What you have to do => Lines holding the string "pixels" are the ones to copy from this listing.

Recorded information =>
-- begin --

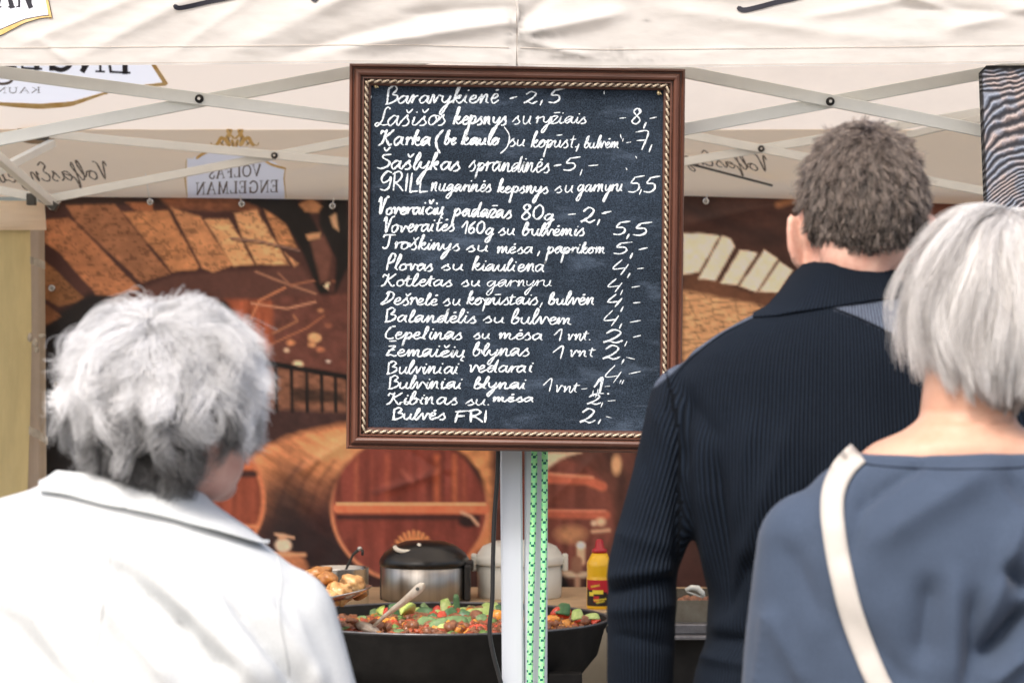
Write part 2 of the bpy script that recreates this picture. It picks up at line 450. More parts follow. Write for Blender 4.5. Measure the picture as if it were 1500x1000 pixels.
def ribbon(mb, line, w, surf, off, chisel=0.0, taper=True, rnd=None):
    """flat stroke of width w along a 2-D line, laid on the surface surf(px, py, offset)"""
    n = len(line); vs = []
    a = np.array(line)
    for i in range(n):
        d = a[min(i + 1, n - 1)] - a[max(i - 1, 0)]
        L = math.hypot(*d) or 1; d = d / L
        ww = w
        if chisel: ww *= 1 - chisel + chisel * 1.6 * abs(d[1] * .9 - d[0] * .35)
        if rnd: ww *= 1 + rnd * random.uniform(-1.3, .8)
        if taper and (i == 0 or i == n - 1): ww *= .55
        e = 0
        if i == 0: e = -w * .3
        if i == n - 1: e = w * .3
        q = a[i] + d * e
        nx, ny = -d[1] * ww / 2, d[0] * ww / 2
        o = off + 2.0e-5 * i / n
        vs.append(surf(q[0] + nx, q[1] + ny, o)); vs.append(surf(q[0] - nx, q[1] - ny, o))
    mb.add(vs, [(2 * i, 2 * i + 1, 2 * i + 3, 2 * i + 2) for i in range(n - 1)])

_layer = [0]
def nxt():
    _layer[0] = (_layer[0] + 1) % 14
    return 4e-4 + _layer[0] * 6e-5

def hand_word(mb, text, x0, x1, y0, y1, xh, asc, desc, surf, w=2.6, slant=.2, jit=.07, chisel=.35, mirror=False):
    """writes text between x0 and x1 on a baseline from y0 to y1 (photo pixels)"""
    adv = []; tot = 0
    for ch in text:
        b = ACC.get(ch, (ch, None))[0]
        adv.append(tot); tot += HAND[b][0]
    sx = (x1 - x0) / max(tot, .1)
    def tr(x, y, ox):
        X = (ox + x) * sx
        if y <= 0: Y = y * desc
        elif y <= 1: Y = y * xh
        else: Y = xh + (y - 1) * (asc - xh)
        X = X + slant * Y - slant * xh * .4
        f = (ox + x) / max(tot, .1)
        if mirror: return (x1 - X, y0 + (y1 - y0) * (1 - f) - Y)
        return (x0 + X, y0 + (y1 - y0) * f - Y)
    cur = []
    def flush():
        if len(cur) > 1: ribbon(mb, smooth_line(cur, 5), w, surf, nxt(), chisel, rnd=.26)
        cur.clear()
    for ch, ox in zip(text, adv):
        b, ac = ACC.get(ch, (ch, None))
        wd, main, extra = HAND[b]
        jx, jy = random.uniform(-jit, jit), random.uniform(-jit, jit)
        sc = 1 + random.uniform(-jit, jit)
        if main is None:
            flush()
        else:
            for (x, y) in main:
                cur.append(tr(x + jx + random.uniform(-.02, .02), y * sc + (jy if y > .1 else 0) + random.uniform(-.03, .03), ox))
            if random.random() < .15 or b == 's': flush()
        for st in extra:
            ribbon(mb, smooth_line([tr(x + jx, y * (sc if y > 0 else 1), ox) for x, y in st], 5), w * (1.05 if main is None else .95), surf, nxt(), chisel, rnd=.26)
        if ac in ('car', 'Car'):
            h = 1.35 if ac == 'car' else 2.0
            ribbon(mb, smooth_line([tr(.2, h + .35, ox), tr(.4, h, ox), tr(.65, h + .4, ox)], 4), w * .9, surf, nxt(), chisel)
        if ac in ('bar', 'Bar'):
            h = 1.55 if ac == 'bar' else 2.15
            ribbon(mb, smooth_line([tr(.1, h, ox), tr(.65, h + .06, ox)], 4), w * .9, surf, nxt(), chisel)
        if ac == 'dot':
            ribbon(mb, smooth_line([tr(.33, 1.45, ox), tr(.5, 1.52, ox)], 4), w * 1.1, surf, nxt(), 0)
        if ac == 'ogo':
            ribbon(mb, smooth_line([tr(wd * .75, .05, ox), tr(wd * .6, -.35, ox), tr(wd * .85, -.5, ox)], 4), w * .8, surf, nxt(), 0)
    flush()

def serif_word(mb, text, x0, x1, y0, y1, cap, surf, w, mirror=False):
    tot = sum(SERIF[c][0] for c in text) + .12 * (len(text) - 1); ox = 0
    sx = (x1 - x0) / tot
    for c in text:
        wd, sts = SERIF[c]
        for pts, th in sts:
            line = []
            for x, y in pts:
                f = (ox + x) / tot
                X = f * (x1 - x0)
                if mirror: line.append((x1 - X, y0 + (y1 - y0) * (1 - f) - y * cap))
                else: line.append((x0 + X, y0 + (y1 - y0) * f - y * cap))
            ribbon(mb, smooth_line(line, 4), w * th, surf, nxt(), 0, taper=False)
        ox += wd + .12

def strip(mb, xs, top, bot, surf, off, rows=1):
    """area between two curves, laid on a surface"""
    vs = []
    for x in xs:
        for r in range(rows + 1):
            y = top(x) + (bot(x) - top(x)) * r / rows
            vs.append(surf(x, y, off))
    k = rows + 1
    mb.add(vs, [(i * k + r, i * k + r + 1, (i + 1) * k + r + 1, (i + 1) * k + r) for i in range(len(xs) - 1) for r in range(rows)])

def interp(pts):
    xs = [p[0] for p in pts]; ys = [p[1] for p in pts]
    return lambda x: float(np.interp(x, xs, ys))

# ------------------------------------------------------------------ ground
mb = MB(); mb.add([(-60, -40, 0), (60, -40, 0), (60, 120, 0), (-60, 120, 0)], [(0, 1, 2, 3)])
g = mb.build('ground', M['ground']); tag(g, kind='structure')

# ------------------------------------------------------------------ tents
def ridge(px, py, a, b, w, amp, prof=1.6):
    """smooth fold along the segment a-b in photo pixels (numpy)"""
    ax, ay = a; bx, by = b
    dx, dy = bx - ax, by - ay; L2 = dx * dx + dy * dy; L = math.sqrt(L2)
    t = ((px - ax) * dx + (py - ay) * dy) / L2
    d = ((px - ax) * dy - (py - ay) * dx) / L
    fade = np.clip(np.minimum(t + .25, 1.25 - t) / .45, 0, 1); fade = fade * fade * (3 - 2 * fade)
    return amp * np.exp(-(np.abs(d) / w) ** prof) * fade

def v_left(px, py):
    px = np.asarray(px, float); py = np.asarray(py, float)
    f = 0.010 * (fbm(px / 160., py / 90., 3) - .5) + .0035 * np.abs(fbm((px + 2.2 * py) / 70., (py - .2 * px) / 16., 4, 3) - .5)
    for a, b, w, am in (((30, 66), (200, -5), 9, .0035), ((130, 75), (330, -30), 13, .005), ((265, 70), (420, -40), 7, .002), ((350, 72), (560, -30), 20, .006),
                        ((430, 78), (640, 20), 12, -.006), ((520, 66), (752, 32), 10, .010), ((600, 20), (752, 10), 8, -.005), ((60, 60), (100, 90), 6, .003),
                        ((-60, 60), (-10, -60), 12, .005), ((470, 10), (600, -50), 14, .005)):
        f = f + ridge(px, py, a, b, w, am * 1.5)
    f = f + 0.0015 * np.sin(py / 4.2 + 1.5 * np.sin(py / 9.)) * np.exp(-(757 - px) / 14.)
    f = f + .0010 * (py > edge_l(px) - 27)
    return 5.448 - f

def v_right(px, py):
    px = np.asarray(px, float); py = np.asarray(py, float)
    f = 0.009 * (fbm(px / 190., py / 100., 13) - .5) + .0035 * np.abs(fbm((px - 1.5 * py) / 80., (py + .1 * px) / 18., 14, 3) - .5)
    for a, b, w, am in (((760, 50), (900, 22), 10, .010), ((770, 60), (860, 82), 6, .005), ((765, 30), (830, -30), 12, -.006), ((980, 15), (1200, 45), 12, .005),
                        ((1180, 25), (1330, 0), 8, .004), ((1330, 10), (1500, 22), 8, -.006), ((1400, 40), (1560, 0), 12, .008), ((900, -40), (1100, -10), 15, .008),
                        ((1250, -30), (1400, 18), 6, .005), ((1230, 50), (1360, 60), 14, .003)):
        f = f + ridge(px, py, a, b, w, am * 1.5)
    f = f + 0.0015 * np.sin(py / 4.5 + 1.2 * np.sin(py / 8.)) * np.exp(-(px - 757) / 16.)
    f = f + .0010 * (py > edge_r(px) - 27)
    return 5.448 - f

def edge_l(px): return np.interp(px, [-900, 0, 250, 510, 620, 700, 756], [100, 97, 95, 92.5, 93, 95.5, 97])
def edge_r(px): return np.interp(px, [758, 800, 880, 1000, 1250, 1500, 2500], [97, 98, 99.5, 98.8, 96, 93, 92])

def make_valance(name, x0, x1, edge, dep, parent):
    xs = np.linspace(x0, x1, int((x1 - x0) / 4)); v = np.linspace(0, 1, 66)
    PX = np.repeat(xs[None], 66, 0); top = -135.0
    PY = top + (edge(PX) - top) * v[:, None]
    D = dep(PX, PY)
    st = 1 - .10 * np.clip(fbm(PX / 40., PY / 18., 55) - .5, 0, 1) * 2
    for sx_, sy_, rx_, ry_, k_ in ((905, 76, 22, 8, .38), (800, 50, 30, 8, .28), (778, 60, 14, 16, .30), (830, 84, 40, 5, .30), (1060, 30, 10, 4, .20), (948, 31, 6, 3, .4), (930, 88, 60, 4, .22), (560, 80, 60, 6, .10), (1450, 18, 60, 7, .14), (1330, 60, 80, 12, .06), (748, 45, 8, 40, .30), (762, 40, 6, 60, .32), (120, 66, 60, 4, .10)):
        st = st - k_ * np.exp(-((PX - sx_) / rx_) ** 2 - ((PY - sy_) / ry_) ** 2) * np.clip(fbm(PX / 9., PY / 5., 56) * 2.2 - .4, 0, 1.4)
    cl = np.array([.645, .63, .61]) * np.clip(st, .2, 1)[..., None]
    me = grid_mesh(name, (PX - 750) / F * D, D, CAMZ + (500 - PY) / F * D, cl)
    o = link(name, me, M['canvas_print'], parent)
    return o

def surf_of(dep):
    def s(px, py, off):
        D = float(dep(px, py)) - off - .0012
        return ((px - 750) / F * D, D, CAMZ + (500 - py) / F * D)
    return s

TL, TR_ = (-2.46, 0.0), (0.012, 2.5)
ta = thing('market_tent', (-1.23, 6.4, 0), 'beige pop-up market tent left of the pole, shields printed on its valances', 'tent', 'two pop-up tents side by side')
tb = thing('market_tent', (1.25, 6.4, 0), 'beige pop-up market tent right of the pole, over the man in the navy sweater', 'tent', 'two pop-up tents side by side')
make_valance('valance', -880, 756, edge_l, v_left, ta)
make_valance('valance', 758.5, 2400, edge_r, v_right, tb)

sl, sr = surf_of(v_left), surf_of(v_right)
# hem stitching and bound edge at the seam
for par, s_, e_, a, b in ((ta, sl, edge_l, -200, 752), (tb, sr, edge_r, 762, 1700)):
    mb = MB(); xs = np.arange(a, b, 7.0)
    ribbon(mb, [(x, float(e_(x)) - 27) for x in xs], .7, s_, 3e-4, taper=False)
    ribbon(mb, [(x, float(e_(x)) - 3) for x in xs], .6, s_, 3e-4, taper=False)
    mb.build('hem_stitching', M['thread'], par)
mb = MB()
pts = [P(757.3 + 1.2 * math.sin(y / 11.), y, 5.451) for y in range(-130, 96, 5)]
mb.tube(pts, .0035, 8, rfun=lambda i, j: 1 + .25 * math.sin(i * 1.7))
mb.build('edge_piping', M['canvas'], ta, True)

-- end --

Written response =>
Write part 2 of the bpy script that recreates this picture. It picks up at line 450. More parts follow. Write for Blender 4.5. Measure the picture as if it were 1500x1000 pixels.
    """writes text between x0 and x1 on a baseline from y0 to y1 (photo pixels)"""
    """smooth fold along the segment a-b in photo pixels (numpy)"""